Pensioners caught in a fix

2016-02-09 06:00

WIDESPREAD looting of pensioner and disability grant accounts is continuing despite a campaign by a leading NPO to raise the issue at the highest level.

The Black Sash, an organisation championing human rights, has been campaigning against the illegal deductions since South African Social Security Agency (Sassa) switched beneficiaries to a biometric recognition system, apparently making the account-holder vulnerable to scamsters across the globe.

In October last year, The Witness reported that grant beneficiaries and pensioners across the country had fallen victim to an avalanche of scams that saw money — in the order of 10% to 97% of monthly grant payments — deducted every month.

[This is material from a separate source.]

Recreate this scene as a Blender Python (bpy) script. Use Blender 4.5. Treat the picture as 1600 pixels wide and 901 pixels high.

The deductions are made under the guise of airtime and electricity ­purchases, or small loan repayments.

Black Sash have called for debit deductions to stop and for restrictions on third-party creditor access to bank accounts, referring to Sassa’s tender with Cash Paymaster Services (CPS).

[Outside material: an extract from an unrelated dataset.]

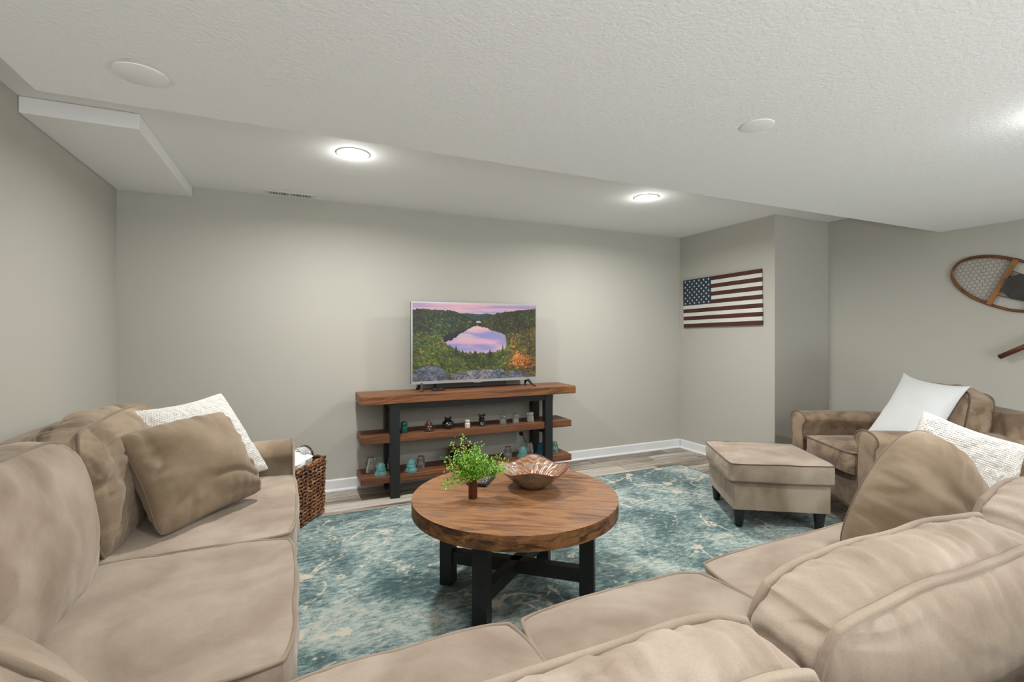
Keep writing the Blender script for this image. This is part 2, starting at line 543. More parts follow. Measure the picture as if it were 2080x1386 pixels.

Black Sash has said that 40% of the population is vulnerable to such scams. It said third-party creditors had ­accessed personal information from the database controlled by the service ­provider, and were using dubious methods to market loans, airtime, funeral insurance and other financial products to grant beneficiaries.

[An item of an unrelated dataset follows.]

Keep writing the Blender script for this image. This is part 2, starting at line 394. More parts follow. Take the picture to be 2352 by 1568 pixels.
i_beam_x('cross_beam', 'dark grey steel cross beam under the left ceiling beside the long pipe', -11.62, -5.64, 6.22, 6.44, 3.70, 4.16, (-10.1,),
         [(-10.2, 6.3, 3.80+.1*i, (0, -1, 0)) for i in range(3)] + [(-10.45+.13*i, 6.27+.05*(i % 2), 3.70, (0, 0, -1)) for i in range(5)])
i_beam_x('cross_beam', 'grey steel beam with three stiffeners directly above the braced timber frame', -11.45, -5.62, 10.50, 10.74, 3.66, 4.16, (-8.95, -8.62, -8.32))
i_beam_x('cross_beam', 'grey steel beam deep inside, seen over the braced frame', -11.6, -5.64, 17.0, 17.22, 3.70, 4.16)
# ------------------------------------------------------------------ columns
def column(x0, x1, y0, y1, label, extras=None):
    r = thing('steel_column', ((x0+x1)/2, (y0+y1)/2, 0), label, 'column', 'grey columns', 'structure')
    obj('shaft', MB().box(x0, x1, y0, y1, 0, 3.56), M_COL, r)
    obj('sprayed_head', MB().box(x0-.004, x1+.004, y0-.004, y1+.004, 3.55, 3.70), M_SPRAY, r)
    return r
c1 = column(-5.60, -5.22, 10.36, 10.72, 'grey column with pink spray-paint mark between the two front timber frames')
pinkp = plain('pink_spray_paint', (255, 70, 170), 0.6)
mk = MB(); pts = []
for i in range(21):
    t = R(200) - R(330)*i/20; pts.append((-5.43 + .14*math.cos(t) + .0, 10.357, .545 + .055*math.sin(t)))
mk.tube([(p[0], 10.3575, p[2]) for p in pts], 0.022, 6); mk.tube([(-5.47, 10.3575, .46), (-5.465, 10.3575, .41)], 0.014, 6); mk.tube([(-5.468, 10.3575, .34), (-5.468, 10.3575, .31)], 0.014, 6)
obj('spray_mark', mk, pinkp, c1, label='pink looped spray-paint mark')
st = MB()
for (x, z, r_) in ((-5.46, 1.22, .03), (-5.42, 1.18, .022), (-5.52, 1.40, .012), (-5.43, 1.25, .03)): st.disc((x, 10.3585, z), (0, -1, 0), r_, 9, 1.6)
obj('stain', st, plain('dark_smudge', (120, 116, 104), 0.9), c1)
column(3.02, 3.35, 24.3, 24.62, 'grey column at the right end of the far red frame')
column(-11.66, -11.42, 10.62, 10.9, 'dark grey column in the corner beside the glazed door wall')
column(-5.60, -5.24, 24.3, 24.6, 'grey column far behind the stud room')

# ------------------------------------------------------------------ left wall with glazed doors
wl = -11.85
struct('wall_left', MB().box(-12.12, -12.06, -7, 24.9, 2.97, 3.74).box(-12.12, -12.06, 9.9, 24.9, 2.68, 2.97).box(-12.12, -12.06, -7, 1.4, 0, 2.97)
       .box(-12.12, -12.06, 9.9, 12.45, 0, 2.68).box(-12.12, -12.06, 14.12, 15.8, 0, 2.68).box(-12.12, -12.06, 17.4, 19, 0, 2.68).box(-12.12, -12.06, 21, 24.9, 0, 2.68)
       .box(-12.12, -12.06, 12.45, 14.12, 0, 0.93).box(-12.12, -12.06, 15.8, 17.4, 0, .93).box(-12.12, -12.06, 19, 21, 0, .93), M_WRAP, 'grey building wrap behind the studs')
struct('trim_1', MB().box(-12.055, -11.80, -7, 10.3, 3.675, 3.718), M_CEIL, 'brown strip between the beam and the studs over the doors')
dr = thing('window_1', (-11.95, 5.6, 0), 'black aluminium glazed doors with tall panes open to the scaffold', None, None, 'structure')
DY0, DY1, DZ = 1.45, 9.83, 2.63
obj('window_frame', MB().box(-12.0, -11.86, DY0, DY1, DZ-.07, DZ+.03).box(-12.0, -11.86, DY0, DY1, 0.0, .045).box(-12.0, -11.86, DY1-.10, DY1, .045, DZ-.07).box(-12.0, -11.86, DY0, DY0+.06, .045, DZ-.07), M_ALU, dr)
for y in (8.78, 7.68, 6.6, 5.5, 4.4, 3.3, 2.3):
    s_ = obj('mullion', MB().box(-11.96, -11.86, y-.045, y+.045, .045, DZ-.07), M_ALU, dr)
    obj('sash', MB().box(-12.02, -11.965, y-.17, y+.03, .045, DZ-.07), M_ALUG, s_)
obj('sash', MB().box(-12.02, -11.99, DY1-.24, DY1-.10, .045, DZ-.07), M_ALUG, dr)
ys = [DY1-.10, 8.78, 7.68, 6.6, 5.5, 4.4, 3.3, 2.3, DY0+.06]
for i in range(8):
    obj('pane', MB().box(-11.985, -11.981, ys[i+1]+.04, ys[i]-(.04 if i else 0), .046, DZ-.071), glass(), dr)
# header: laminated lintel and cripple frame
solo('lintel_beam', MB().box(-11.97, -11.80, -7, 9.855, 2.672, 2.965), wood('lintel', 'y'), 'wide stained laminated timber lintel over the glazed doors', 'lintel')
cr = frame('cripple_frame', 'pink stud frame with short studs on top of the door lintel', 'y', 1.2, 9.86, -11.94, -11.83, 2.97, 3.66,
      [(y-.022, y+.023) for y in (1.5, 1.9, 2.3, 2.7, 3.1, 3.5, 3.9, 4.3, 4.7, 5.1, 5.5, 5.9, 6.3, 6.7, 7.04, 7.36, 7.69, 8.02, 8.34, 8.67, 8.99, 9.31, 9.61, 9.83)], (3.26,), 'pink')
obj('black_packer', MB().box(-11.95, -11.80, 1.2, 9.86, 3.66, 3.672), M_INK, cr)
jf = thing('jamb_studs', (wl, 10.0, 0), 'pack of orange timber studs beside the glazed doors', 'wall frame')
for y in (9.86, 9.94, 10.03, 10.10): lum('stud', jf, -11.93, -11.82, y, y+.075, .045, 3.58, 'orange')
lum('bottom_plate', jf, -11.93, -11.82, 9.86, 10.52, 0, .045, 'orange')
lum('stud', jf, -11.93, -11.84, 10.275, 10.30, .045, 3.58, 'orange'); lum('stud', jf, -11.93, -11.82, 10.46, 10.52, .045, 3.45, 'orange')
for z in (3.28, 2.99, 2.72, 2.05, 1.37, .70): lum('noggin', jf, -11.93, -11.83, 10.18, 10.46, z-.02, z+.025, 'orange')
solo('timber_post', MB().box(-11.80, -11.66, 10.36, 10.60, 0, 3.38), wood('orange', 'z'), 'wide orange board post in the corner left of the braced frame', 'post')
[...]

Black Sash Cape Town regional manager Colleen Ryan said she had met a 97-year-old woman a week earlier who had only 52 cents left in her account after alleged illegal deductions. “Unfortunately, this is not an unusual problem and February has been the worst month with unlawful deductions so far,” said Ryan.

“Sassa has claimed to come up with a system to stop the unlawful deductions but we say this is not so.

“Sassa is supposed to collect the details, load the data onto the system and help the complainant with an affidavit, but often that does not happen. Sassa was given two days to respond to the allegations but failed to do so.

SASSA national spokesperson Kgomoco Diseko said it was not wise to speculate that the “disability grant money had been unlawfully deducted”.

“We need an ID number and contact information of the beneficiary in order to ascertain the reasons behind the alleged deduction.

“Each time an unauthorised deduction is reported and an affidavit submitted, each case is investigated and if it is proved that the deduction was unauthorised, the beneficiary is refunded in the next payment cycle,” said Diseko.

“The current Sassa tender was awarded to Cash Paymaster Services and Sassa will perform that function internally once that contract expires. We advise beneficiaries who experience deductions to contact their Sassa office to report the matter or call 080 060 1011.”